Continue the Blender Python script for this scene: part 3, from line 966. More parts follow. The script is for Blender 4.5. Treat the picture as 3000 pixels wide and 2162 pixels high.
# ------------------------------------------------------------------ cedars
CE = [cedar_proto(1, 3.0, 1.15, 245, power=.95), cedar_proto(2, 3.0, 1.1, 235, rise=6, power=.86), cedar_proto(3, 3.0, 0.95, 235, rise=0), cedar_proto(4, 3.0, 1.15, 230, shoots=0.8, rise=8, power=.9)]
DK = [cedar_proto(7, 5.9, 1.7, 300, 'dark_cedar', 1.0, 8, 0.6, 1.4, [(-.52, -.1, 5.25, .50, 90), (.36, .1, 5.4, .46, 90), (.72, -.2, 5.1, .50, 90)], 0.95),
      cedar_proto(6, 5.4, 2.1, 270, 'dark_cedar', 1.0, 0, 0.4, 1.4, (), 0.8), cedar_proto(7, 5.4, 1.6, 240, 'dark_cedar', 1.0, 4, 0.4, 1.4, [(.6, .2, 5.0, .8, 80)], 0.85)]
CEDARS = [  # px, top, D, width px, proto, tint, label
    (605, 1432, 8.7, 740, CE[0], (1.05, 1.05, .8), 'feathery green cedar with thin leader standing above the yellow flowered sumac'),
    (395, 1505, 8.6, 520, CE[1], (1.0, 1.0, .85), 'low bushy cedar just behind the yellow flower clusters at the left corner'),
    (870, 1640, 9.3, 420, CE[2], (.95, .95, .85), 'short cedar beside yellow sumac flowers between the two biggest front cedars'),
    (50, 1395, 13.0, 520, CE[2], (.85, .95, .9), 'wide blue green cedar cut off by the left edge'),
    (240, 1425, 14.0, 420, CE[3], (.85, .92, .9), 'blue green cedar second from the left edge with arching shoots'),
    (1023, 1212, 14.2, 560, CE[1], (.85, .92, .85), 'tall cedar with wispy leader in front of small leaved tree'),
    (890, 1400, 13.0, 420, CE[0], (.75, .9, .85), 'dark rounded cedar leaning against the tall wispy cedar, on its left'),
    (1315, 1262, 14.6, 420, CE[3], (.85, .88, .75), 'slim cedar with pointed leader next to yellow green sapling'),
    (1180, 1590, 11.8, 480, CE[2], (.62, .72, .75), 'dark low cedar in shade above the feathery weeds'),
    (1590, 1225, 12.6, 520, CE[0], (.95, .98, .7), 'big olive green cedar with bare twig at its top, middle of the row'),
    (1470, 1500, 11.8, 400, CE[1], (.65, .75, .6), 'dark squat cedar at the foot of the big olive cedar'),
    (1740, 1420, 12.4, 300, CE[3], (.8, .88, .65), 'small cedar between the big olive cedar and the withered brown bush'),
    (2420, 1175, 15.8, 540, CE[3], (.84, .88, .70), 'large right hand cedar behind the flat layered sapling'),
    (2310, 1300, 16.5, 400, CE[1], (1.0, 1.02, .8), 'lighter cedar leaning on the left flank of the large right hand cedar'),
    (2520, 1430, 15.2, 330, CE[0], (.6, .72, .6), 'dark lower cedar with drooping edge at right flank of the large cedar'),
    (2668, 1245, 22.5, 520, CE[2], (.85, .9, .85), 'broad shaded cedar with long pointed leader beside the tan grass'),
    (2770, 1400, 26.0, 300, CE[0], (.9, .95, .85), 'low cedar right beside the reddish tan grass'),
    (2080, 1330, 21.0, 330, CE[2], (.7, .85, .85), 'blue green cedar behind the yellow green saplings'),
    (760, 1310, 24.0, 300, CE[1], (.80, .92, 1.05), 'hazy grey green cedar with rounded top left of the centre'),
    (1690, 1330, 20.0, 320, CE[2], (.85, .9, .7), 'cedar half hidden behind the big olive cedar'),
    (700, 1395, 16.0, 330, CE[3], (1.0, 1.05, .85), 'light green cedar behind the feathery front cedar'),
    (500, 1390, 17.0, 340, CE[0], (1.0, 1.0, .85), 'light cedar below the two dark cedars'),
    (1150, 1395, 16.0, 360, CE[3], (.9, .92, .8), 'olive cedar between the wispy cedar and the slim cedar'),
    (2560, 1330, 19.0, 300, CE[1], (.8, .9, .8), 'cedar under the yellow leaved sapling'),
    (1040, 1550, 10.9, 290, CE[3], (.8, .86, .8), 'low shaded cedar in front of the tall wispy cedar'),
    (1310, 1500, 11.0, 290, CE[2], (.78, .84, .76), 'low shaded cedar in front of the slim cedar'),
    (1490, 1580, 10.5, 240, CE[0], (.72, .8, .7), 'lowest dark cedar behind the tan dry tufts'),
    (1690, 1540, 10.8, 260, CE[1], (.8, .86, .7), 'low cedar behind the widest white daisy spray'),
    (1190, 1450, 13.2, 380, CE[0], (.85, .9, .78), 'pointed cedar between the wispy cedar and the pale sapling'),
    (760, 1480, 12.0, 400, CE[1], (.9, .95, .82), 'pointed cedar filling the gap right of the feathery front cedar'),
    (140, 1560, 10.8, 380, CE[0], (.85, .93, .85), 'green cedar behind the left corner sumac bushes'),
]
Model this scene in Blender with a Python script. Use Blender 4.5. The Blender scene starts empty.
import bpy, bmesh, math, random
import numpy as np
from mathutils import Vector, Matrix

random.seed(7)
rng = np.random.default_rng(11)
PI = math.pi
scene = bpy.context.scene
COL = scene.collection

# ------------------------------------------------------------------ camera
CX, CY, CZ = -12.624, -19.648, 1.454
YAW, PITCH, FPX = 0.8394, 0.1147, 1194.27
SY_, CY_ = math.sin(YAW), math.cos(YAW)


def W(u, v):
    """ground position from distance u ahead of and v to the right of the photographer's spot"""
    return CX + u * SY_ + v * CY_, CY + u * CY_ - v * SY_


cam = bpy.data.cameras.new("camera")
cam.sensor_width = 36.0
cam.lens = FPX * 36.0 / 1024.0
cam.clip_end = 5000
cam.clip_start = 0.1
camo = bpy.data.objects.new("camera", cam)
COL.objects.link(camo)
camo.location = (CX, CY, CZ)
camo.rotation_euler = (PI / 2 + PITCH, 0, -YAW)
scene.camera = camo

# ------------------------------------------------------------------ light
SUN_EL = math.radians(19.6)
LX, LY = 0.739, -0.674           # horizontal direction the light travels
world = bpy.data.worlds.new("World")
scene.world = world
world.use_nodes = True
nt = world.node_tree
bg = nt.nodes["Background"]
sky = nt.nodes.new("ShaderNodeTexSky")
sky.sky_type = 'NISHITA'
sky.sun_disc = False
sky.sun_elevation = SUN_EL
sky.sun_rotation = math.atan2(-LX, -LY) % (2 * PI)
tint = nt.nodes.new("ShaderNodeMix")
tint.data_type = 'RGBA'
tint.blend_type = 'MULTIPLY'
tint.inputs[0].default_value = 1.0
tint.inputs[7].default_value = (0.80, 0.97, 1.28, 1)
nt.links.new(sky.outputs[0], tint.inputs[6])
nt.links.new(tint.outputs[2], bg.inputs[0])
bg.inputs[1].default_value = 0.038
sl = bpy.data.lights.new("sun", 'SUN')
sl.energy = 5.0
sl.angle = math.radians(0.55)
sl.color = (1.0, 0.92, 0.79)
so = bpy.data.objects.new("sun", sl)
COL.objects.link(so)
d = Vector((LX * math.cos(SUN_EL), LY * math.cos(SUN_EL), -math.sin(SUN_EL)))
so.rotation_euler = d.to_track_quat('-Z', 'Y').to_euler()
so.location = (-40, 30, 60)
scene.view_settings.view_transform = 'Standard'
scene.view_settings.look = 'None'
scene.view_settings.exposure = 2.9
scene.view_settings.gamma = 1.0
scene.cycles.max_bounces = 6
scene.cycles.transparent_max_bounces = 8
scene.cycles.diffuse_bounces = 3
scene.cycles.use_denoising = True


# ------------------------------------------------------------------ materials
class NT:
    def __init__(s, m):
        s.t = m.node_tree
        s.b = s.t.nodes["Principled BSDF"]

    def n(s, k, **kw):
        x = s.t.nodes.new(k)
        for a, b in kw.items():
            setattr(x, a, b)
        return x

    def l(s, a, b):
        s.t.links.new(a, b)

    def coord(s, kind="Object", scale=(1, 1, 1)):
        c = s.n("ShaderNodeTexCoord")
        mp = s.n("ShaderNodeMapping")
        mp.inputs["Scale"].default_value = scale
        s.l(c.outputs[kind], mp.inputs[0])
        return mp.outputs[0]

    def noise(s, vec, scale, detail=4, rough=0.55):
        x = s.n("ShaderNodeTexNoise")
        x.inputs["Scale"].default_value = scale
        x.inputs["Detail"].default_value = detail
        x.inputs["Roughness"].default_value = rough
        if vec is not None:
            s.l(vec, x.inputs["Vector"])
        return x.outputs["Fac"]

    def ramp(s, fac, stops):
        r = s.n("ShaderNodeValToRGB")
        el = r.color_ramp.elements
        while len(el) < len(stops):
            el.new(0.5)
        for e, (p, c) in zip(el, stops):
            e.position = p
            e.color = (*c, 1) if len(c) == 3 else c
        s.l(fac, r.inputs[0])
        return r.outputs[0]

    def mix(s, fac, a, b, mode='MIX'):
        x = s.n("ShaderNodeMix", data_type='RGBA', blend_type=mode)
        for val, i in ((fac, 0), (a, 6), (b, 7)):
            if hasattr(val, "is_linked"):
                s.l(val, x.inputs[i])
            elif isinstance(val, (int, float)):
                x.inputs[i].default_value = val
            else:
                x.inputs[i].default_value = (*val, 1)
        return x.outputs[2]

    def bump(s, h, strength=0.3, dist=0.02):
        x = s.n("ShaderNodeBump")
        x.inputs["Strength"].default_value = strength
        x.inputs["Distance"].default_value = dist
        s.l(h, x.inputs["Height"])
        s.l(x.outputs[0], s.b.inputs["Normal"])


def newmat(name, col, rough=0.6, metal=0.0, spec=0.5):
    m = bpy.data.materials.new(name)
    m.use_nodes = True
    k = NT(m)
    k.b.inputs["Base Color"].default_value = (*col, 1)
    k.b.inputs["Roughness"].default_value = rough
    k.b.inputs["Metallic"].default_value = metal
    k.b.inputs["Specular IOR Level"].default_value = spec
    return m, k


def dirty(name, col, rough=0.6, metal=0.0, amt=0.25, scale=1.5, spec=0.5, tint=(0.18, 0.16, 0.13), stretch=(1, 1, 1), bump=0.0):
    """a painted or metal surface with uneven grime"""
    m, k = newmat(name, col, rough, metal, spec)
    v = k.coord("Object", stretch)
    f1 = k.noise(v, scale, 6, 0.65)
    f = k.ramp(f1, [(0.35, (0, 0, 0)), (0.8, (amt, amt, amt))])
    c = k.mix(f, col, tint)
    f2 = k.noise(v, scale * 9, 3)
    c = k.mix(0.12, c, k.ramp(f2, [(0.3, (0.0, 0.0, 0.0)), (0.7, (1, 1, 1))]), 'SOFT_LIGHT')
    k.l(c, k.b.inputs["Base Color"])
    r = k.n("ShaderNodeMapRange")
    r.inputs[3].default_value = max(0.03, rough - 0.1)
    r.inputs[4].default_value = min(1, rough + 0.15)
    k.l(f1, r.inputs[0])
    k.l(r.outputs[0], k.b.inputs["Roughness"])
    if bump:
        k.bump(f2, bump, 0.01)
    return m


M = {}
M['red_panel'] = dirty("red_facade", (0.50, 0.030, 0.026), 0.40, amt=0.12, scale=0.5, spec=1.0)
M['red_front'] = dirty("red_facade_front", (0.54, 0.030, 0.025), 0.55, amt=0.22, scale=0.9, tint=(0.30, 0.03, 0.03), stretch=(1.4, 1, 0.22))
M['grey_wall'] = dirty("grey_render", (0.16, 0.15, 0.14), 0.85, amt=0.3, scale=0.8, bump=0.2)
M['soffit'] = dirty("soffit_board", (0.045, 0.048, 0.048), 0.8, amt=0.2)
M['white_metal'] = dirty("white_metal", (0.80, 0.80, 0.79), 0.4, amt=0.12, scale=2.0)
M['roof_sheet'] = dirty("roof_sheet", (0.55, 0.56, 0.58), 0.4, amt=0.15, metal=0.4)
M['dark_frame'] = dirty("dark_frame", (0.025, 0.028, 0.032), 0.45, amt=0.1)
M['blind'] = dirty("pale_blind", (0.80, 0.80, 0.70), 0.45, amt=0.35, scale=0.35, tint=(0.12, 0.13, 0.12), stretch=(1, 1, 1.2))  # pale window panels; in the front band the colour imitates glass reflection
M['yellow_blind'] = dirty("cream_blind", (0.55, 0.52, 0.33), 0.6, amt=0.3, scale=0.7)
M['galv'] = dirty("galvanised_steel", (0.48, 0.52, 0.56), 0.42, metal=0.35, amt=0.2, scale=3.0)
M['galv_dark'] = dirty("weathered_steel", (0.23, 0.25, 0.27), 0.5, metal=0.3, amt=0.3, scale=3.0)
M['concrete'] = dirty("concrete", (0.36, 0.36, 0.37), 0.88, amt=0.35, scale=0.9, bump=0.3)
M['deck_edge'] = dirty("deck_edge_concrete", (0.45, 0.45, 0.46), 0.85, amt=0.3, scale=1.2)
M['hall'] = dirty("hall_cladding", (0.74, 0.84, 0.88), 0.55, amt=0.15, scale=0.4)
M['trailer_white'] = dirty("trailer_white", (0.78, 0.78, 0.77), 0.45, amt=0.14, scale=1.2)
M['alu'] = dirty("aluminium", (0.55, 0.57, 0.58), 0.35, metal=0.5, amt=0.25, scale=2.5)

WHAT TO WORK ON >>
Copy verbatim the line that contains "0.4, amt=0.12, scale=2.0)", the line that contains "0.6, amt=0.3, scale=0.7)", and all lines between them.

SOLUTION TO THE EXERCISE >>
M['white_metal'] = dirty("white_metal", (0.80, 0.80, 0.79), 0.4, amt=0.12, scale=2.0)
M['roof_sheet'] = dirty("roof_sheet", (0.55, 0.56, 0.58), 0.4, amt=0.15, metal=0.4)
M['dark_frame'] = dirty("dark_frame", (0.025, 0.028, 0.032), 0.45, amt=0.1)
M['blind'] = dirty("pale_blind", (0.80, 0.80, 0.70), 0.45, amt=0.35, scale=0.35, tint=(0.12, 0.13, 0.12), stretch=(1, 1, 1.2))  # pale window panels; in the front band the colour imitates glass reflection
M['yellow_blind'] = dirty("cream_blind", (0.55, 0.52, 0.33), 0.6, amt=0.3, scale=0.7)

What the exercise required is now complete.